++++ Material provided
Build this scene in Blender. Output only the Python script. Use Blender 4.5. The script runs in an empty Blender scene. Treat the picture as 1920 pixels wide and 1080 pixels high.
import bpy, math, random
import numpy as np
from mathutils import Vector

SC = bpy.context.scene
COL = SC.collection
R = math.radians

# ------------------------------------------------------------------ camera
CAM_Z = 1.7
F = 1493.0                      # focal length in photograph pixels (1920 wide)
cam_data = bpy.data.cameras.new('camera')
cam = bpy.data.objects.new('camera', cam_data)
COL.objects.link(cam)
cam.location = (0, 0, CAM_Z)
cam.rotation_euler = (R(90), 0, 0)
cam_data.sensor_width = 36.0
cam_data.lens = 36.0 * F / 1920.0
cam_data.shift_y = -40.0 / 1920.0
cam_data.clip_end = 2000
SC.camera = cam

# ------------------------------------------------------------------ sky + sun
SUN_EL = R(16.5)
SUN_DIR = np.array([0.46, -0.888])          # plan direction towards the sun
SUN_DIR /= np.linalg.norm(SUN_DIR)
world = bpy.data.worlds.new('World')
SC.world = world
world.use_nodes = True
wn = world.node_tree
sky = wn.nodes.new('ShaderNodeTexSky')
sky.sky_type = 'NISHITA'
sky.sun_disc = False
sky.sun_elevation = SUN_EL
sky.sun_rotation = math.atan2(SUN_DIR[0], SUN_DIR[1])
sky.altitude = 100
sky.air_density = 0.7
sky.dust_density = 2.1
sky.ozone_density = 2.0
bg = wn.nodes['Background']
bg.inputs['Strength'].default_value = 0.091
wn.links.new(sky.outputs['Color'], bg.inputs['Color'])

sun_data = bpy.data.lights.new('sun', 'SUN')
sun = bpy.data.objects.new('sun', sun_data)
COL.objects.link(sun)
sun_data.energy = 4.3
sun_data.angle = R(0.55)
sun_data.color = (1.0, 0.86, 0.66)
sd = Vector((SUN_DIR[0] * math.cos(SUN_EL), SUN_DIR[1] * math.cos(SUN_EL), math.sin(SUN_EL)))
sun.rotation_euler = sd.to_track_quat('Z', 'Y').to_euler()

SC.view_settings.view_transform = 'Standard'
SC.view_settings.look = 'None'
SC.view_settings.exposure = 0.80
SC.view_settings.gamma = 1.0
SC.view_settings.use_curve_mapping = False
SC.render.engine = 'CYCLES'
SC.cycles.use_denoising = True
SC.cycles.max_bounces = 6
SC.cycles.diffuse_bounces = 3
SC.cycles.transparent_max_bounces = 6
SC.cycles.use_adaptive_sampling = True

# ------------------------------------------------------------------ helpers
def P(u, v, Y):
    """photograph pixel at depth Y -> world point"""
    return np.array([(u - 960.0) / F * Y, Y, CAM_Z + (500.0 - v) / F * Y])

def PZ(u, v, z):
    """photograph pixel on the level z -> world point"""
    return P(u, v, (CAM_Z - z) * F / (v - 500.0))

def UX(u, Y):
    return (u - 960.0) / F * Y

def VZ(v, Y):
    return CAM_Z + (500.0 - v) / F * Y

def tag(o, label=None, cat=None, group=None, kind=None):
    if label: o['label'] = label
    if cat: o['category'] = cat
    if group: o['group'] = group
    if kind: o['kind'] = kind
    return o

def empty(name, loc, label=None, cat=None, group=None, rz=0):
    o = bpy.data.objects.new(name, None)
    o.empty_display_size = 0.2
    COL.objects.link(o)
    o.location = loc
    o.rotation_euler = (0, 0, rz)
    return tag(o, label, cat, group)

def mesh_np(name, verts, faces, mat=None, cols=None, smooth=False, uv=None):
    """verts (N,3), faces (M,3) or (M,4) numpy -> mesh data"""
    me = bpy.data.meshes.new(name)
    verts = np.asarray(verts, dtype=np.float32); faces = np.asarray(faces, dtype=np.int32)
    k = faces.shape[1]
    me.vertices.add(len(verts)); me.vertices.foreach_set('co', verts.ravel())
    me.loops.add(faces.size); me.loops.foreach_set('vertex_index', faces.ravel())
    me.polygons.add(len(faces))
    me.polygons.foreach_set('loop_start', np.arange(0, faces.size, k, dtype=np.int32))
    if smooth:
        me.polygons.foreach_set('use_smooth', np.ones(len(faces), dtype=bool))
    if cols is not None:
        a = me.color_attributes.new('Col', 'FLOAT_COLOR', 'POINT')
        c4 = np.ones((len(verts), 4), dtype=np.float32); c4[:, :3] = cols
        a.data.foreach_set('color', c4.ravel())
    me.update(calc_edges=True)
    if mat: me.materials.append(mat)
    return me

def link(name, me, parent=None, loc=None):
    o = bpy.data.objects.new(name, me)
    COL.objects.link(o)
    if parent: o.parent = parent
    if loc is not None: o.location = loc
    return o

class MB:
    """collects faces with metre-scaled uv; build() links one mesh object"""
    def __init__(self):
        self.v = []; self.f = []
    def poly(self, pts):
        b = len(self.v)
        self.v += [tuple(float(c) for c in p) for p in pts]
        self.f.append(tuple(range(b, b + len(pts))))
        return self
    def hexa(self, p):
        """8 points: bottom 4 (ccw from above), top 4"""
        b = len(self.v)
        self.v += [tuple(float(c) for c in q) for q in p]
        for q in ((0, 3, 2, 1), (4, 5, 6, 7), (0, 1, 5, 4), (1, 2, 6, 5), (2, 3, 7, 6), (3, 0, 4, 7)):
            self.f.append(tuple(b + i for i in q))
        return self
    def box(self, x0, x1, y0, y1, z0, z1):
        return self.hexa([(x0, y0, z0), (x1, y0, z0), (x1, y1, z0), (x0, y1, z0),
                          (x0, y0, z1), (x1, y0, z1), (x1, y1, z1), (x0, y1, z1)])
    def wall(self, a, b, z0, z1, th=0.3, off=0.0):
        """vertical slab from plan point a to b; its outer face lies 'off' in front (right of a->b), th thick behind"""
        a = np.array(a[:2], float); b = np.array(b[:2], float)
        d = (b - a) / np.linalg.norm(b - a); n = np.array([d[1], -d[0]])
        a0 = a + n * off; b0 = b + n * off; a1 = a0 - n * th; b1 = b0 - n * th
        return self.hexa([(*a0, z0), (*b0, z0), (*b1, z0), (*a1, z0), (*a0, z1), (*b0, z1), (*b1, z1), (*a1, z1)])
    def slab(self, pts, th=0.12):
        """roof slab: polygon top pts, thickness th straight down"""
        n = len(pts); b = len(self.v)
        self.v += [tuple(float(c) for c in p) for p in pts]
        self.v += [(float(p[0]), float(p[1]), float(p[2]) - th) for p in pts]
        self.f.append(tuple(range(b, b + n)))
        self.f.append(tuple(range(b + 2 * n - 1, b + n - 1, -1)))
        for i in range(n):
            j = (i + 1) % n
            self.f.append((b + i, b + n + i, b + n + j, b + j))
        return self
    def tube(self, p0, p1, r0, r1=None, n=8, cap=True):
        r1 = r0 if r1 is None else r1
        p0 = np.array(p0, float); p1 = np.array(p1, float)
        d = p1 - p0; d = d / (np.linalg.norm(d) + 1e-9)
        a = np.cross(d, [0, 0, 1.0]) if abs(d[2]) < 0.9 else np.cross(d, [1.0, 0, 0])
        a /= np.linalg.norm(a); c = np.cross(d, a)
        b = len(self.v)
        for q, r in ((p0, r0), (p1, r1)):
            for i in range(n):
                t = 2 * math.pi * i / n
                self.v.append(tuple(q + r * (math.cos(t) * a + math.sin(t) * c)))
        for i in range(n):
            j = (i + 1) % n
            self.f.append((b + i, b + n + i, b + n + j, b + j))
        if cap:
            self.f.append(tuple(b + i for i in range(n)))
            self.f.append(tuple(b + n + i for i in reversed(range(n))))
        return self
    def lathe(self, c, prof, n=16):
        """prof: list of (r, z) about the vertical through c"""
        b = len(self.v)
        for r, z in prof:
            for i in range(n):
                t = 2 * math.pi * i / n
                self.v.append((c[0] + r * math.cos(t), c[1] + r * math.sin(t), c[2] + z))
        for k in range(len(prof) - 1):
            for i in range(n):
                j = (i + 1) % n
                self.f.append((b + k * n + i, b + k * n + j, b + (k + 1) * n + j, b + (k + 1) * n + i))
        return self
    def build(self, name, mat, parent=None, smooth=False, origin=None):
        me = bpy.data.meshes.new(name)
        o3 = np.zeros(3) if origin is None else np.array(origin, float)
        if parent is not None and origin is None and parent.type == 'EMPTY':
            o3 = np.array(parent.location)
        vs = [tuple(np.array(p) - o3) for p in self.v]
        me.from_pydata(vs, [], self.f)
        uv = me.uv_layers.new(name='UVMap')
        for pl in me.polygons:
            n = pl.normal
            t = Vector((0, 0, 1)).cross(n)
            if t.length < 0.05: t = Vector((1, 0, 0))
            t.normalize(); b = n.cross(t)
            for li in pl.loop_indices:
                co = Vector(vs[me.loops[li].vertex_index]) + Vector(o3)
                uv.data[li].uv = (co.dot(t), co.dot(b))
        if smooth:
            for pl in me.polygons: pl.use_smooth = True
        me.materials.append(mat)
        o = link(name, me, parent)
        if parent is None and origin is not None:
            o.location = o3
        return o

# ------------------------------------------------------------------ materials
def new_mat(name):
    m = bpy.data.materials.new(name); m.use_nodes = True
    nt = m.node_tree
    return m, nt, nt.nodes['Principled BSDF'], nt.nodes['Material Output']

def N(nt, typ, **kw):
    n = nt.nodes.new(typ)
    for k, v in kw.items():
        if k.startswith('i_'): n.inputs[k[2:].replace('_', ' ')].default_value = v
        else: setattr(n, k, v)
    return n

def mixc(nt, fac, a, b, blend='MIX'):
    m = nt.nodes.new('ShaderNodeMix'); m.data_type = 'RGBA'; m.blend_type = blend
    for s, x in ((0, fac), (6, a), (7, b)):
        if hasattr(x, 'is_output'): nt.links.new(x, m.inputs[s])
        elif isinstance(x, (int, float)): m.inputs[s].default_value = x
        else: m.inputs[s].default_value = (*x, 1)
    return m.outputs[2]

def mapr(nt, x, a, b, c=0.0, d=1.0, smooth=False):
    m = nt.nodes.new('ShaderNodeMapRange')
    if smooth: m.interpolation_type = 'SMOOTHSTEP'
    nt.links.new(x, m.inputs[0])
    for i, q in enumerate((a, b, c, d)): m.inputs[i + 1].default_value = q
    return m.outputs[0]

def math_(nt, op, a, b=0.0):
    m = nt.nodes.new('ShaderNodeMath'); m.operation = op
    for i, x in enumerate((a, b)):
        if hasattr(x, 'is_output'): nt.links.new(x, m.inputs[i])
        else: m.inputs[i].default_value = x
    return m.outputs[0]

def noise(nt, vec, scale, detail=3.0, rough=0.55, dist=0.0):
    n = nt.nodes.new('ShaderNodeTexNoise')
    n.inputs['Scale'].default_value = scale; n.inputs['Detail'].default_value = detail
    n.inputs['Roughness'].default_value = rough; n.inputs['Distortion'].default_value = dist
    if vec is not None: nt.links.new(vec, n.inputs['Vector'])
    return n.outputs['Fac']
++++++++
Lines from the beginning of the data above through the line containing "R = math.radians" are to be returned exactly, and no others.

> _Task answer_:
Build this scene in Blender. Output only the Python script. Use Blender 4.5. The script runs in an empty Blender scene. Treat the picture as 1920 pixels wide and 1080 pixels high.
import bpy, math, random
import numpy as np
from mathutils import Vector

SC = bpy.context.scene
COL = SC.collection
R = math.radians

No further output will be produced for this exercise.